• **Exercise**: Please print all of the material below, word for word.

• **Data section**:
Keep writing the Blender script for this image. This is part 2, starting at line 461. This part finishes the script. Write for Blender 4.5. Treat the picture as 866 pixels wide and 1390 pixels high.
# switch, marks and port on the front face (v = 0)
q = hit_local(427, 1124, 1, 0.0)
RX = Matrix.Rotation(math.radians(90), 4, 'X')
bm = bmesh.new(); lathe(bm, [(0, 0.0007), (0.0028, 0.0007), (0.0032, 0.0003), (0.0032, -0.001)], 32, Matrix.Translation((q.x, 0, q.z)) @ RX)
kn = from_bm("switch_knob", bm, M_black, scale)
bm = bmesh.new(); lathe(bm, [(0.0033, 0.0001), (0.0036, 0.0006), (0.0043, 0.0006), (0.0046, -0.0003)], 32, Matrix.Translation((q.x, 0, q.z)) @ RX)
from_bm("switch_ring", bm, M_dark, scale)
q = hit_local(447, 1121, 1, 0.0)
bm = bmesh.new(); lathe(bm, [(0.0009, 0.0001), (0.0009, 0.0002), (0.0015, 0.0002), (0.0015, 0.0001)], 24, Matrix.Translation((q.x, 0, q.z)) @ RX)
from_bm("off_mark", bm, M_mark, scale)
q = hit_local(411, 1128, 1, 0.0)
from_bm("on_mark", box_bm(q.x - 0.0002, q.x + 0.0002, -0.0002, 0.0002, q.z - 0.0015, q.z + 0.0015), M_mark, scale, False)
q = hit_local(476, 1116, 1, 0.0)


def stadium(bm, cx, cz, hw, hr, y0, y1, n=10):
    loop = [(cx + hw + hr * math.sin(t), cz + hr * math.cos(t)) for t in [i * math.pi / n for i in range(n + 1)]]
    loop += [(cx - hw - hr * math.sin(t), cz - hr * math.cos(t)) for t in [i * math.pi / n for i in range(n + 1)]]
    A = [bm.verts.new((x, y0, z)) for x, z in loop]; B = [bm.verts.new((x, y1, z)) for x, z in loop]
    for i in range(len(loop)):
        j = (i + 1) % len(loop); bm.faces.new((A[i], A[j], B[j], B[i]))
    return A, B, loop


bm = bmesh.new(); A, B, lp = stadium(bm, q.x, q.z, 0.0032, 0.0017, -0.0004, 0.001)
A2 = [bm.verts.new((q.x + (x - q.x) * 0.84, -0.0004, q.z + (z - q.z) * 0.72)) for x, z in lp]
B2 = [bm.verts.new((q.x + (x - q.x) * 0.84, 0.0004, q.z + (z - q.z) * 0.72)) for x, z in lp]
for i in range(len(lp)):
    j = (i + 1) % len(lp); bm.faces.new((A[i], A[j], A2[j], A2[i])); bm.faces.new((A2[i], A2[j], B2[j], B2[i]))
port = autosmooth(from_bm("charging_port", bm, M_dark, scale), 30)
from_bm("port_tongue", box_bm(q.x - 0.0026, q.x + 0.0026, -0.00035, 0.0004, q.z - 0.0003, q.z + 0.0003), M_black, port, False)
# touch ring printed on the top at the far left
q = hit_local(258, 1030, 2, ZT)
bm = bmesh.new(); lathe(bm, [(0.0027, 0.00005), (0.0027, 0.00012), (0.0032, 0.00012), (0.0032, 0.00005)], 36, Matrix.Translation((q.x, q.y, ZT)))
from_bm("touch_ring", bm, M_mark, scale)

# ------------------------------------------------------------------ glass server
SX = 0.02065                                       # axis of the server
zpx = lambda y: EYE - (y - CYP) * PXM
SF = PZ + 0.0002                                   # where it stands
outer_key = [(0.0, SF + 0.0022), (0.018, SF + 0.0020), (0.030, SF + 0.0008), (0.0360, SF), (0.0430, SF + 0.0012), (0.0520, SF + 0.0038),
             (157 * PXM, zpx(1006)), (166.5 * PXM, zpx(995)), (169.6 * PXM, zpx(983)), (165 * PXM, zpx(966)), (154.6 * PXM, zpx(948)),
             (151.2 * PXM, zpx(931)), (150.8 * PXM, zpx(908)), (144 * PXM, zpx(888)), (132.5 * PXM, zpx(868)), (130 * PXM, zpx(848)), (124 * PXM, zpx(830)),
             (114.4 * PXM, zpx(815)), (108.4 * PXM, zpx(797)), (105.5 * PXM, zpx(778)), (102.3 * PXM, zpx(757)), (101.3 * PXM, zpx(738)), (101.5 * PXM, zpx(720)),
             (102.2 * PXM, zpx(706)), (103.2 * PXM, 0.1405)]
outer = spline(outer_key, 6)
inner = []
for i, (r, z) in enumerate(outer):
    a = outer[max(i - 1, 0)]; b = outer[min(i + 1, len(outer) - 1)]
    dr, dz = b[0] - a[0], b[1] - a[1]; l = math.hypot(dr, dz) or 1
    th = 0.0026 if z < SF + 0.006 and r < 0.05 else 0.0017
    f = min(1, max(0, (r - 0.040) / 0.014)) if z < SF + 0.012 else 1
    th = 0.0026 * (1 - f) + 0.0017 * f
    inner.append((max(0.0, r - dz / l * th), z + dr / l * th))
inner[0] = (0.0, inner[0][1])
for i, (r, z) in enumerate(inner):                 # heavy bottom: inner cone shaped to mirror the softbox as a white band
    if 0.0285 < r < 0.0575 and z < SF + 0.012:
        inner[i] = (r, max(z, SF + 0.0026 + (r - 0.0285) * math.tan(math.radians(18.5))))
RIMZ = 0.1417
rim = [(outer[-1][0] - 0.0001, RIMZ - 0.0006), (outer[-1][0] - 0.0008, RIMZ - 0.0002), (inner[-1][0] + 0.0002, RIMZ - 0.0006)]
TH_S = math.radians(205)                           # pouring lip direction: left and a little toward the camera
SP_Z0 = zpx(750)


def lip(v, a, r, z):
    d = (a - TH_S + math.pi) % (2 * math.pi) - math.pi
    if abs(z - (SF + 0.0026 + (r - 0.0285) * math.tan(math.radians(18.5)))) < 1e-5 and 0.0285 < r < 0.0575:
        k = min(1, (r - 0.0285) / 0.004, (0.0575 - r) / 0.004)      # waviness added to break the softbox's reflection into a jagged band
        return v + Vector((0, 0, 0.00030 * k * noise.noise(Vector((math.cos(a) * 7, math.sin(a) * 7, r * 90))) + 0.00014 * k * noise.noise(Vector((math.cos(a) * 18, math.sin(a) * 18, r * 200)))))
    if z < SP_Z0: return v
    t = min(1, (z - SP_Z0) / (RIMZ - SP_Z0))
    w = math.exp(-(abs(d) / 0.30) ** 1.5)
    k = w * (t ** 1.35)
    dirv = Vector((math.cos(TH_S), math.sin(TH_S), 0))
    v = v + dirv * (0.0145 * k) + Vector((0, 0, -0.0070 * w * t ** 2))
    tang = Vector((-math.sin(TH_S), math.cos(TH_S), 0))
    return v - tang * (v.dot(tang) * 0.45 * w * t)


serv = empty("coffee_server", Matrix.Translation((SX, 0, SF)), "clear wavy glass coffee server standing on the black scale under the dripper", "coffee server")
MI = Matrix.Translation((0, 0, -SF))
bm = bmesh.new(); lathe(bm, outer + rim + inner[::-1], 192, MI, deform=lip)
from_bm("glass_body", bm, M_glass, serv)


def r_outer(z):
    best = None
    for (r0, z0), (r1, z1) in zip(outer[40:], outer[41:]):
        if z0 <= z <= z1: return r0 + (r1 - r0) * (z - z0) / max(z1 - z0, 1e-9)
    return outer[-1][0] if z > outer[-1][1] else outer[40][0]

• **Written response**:
Keep writing the Blender script for this image. This is part 2, starting at line 461. This part finishes the script. Write for Blender 4.5. Treat the picture as 866 pixels wide and 1390 pixels high.
# switch, marks and port on the front face (v = 0)
q = hit_local(427, 1124, 1, 0.0)
RX = Matrix.Rotation(math.radians(90), 4, 'X')
bm = bmesh.new(); lathe(bm, [(0, 0.0007), (0.0028, 0.0007), (0.0032, 0.0003), (0.0032, -0.001)], 32, Matrix.Translation((q.x, 0, q.z)) @ RX)
kn = from_bm("switch_knob", bm, M_black, scale)
bm = bmesh.new(); lathe(bm, [(0.0033, 0.0001), (0.0036, 0.0006), (0.0043, 0.0006), (0.0046, -0.0003)], 32, Matrix.Translation((q.x, 0, q.z)) @ RX)
from_bm("switch_ring", bm, M_dark, scale)
q = hit_local(447, 1121, 1, 0.0)
bm = bmesh.new(); lathe(bm, [(0.0009, 0.0001), (0.0009, 0.0002), (0.0015, 0.0002), (0.0015, 0.0001)], 24, Matrix.Translation((q.x, 0, q.z)) @ RX)
from_bm("off_mark", bm, M_mark, scale)
q = hit_local(411, 1128, 1, 0.0)
from_bm("on_mark", box_bm(q.x - 0.0002, q.x + 0.0002, -0.0002, 0.0002, q.z - 0.0015, q.z + 0.0015), M_mark, scale, False)
q = hit_local(476, 1116, 1, 0.0)


def stadium(bm, cx, cz, hw, hr, y0, y1, n=10):
    loop = [(cx + hw + hr * math.sin(t), cz + hr * math.cos(t)) for t in [i * math.pi / n for i in range(n + 1)]]
    loop += [(cx - hw - hr * math.sin(t), cz - hr * math.cos(t)) for t in [i * math.pi / n for i in range(n + 1)]]
    A = [bm.verts.new((x, y0, z)) for x, z in loop]; B = [bm.verts.new((x, y1, z)) for x, z in loop]
    for i in range(len(loop)):
        j = (i + 1) % len(loop); bm.faces.new((A[i], A[j], B[j], B[i]))
    return A, B, loop


bm = bmesh.new(); A, B, lp = stadium(bm, q.x, q.z, 0.0032, 0.0017, -0.0004, 0.001)
A2 = [bm.verts.new((q.x + (x - q.x) * 0.84, -0.0004, q.z + (z - q.z) * 0.72)) for x, z in lp]
B2 = [bm.verts.new((q.x + (x - q.x) * 0.84, 0.0004, q.z + (z - q.z) * 0.72)) for x, z in lp]
for i in range(len(lp)):
    j = (i + 1) % len(lp); bm.faces.new((A[i], A[j], A2[j], A2[i])); bm.faces.new((A2[i], A2[j], B2[j], B2[i]))
port = autosmooth(from_bm("charging_port", bm, M_dark, scale), 30)
from_bm("port_tongue", box_bm(q.x - 0.0026, q.x + 0.0026, -0.00035, 0.0004, q.z - 0.0003, q.z + 0.0003), M_black, port, False)
# touch ring printed on the top at the far left
q = hit_local(258, 1030, 2, ZT)
bm = bmesh.new(); lathe(bm, [(0.0027, 0.00005), (0.0027, 0.00012), (0.0032, 0.00012), (0.0032, 0.00005)], 36, Matrix.Translation((q.x, q.y, ZT)))
from_bm("touch_ring", bm, M_mark, scale)

# ------------------------------------------------------------------ glass server
SX = 0.02065                                       # axis of the server
zpx = lambda y: EYE - (y - CYP) * PXM
SF = PZ + 0.0002                                   # where it stands
outer_key = [(0.0, SF + 0.0022), (0.018, SF + 0.0020), (0.030, SF + 0.0008), (0.0360, SF), (0.0430, SF + 0.0012), (0.0520, SF + 0.0038),
             (157 * PXM, zpx(1006)), (166.5 * PXM, zpx(995)), (169.6 * PXM, zpx(983)), (165 * PXM, zpx(966)), (154.6 * PXM, zpx(948)),
             (151.2 * PXM, zpx(931)), (150.8 * PXM, zpx(908)), (144 * PXM, zpx(888)), (132.5 * PXM, zpx(868)), (130 * PXM, zpx(848)), (124 * PXM, zpx(830)),
             (114.4 * PXM, zpx(815)), (108.4 * PXM, zpx(797)), (105.5 * PXM, zpx(778)), (102.3 * PXM, zpx(757)), (101.3 * PXM, zpx(738)), (101.5 * PXM, zpx(720)),
             (102.2 * PXM, zpx(706)), (103.2 * PXM, 0.1405)]
outer = spline(outer_key, 6)
inner = []
for i, (r, z) in enumerate(outer):
    a = outer[max(i - 1, 0)]; b = outer[min(i + 1, len(outer) - 1)]
    dr, dz = b[0] - a[0], b[1] - a[1]; l = math.hypot(dr, dz) or 1
    th = 0.0026 if z < SF + 0.006 and r < 0.05 else 0.0017
    f = min(1, max(0, (r - 0.040) / 0.014)) if z < SF + 0.012 else 1
    th = 0.0026 * (1 - f) + 0.0017 * f
    inner.append((max(0.0, r - dz / l * th), z + dr / l * th))
inner[0] = (0.0, inner[0][1])
for i, (r, z) in enumerate(inner):                 # heavy bottom: inner cone shaped to mirror the softbox as a white band
    if 0.0285 < r < 0.0575 and z < SF + 0.012:
        inner[i] = (r, max(z, SF + 0.0026 + (r - 0.0285) * math.tan(math.radians(18.5))))
RIMZ = 0.1417
rim = [(outer[-1][0] - 0.0001, RIMZ - 0.0006), (outer[-1][0] - 0.0008, RIMZ - 0.0002), (inner[-1][0] + 0.0002, RIMZ - 0.0006)]
TH_S = math.radians(205)                           # pouring lip direction: left and a little toward the camera
SP_Z0 = zpx(750)


def lip(v, a, r, z):
    d = (a - TH_S + math.pi) % (2 * math.pi) - math.pi
    if abs(z - (SF + 0.0026 + (r - 0.0285) * math.tan(math.radians(18.5)))) < 1e-5 and 0.0285 < r < 0.0575:
        k = min(1, (r - 0.0285) / 0.004, (0.0575 - r) / 0.004)      # waviness added to break the softbox's reflection into a jagged band
        return v + Vector((0, 0, 0.00030 * k * noise.noise(Vector((math.cos(a) * 7, math.sin(a) * 7, r * 90))) + 0.00014 * k * noise.noise(Vector((math.cos(a) * 18, math.sin(a) * 18, r * 200)))))
    if z < SP_Z0: return v
    t = min(1, (z - SP_Z0) / (RIMZ - SP_Z0))
    w = math.exp(-(abs(d) / 0.30) ** 1.5)
    k = w * (t ** 1.35)
    dirv = Vector((math.cos(TH_S), math.sin(TH_S), 0))
    v = v + dirv * (0.0145 * k) + Vector((0, 0, -0.0070 * w * t ** 2))
    tang = Vector((-math.sin(TH_S), math.cos(TH_S), 0))
    return v - tang * (v.dot(tang) * 0.45 * w * t)


serv = empty("coffee_server", Matrix.Translation((SX, 0, SF)), "clear wavy glass coffee server standing on the black scale under the dripper", "coffee server")
MI = Matrix.Translation((0, 0, -SF))
bm = bmesh.new(); lathe(bm, outer + rim + inner[::-1], 192, MI, deform=lip)
from_bm("glass_body", bm, M_glass, serv)


def r_outer(z):
    best = None
    for (r0, z0), (r1, z1) in zip(outer[40:], outer[41:]):
        if z0 <= z <= z1: return r0 + (r1 - r0) * (z - z0) / max(z1 - z0, 1e-9)
    return outer[-1][0] if z > outer[-1][1] else outer[40][0]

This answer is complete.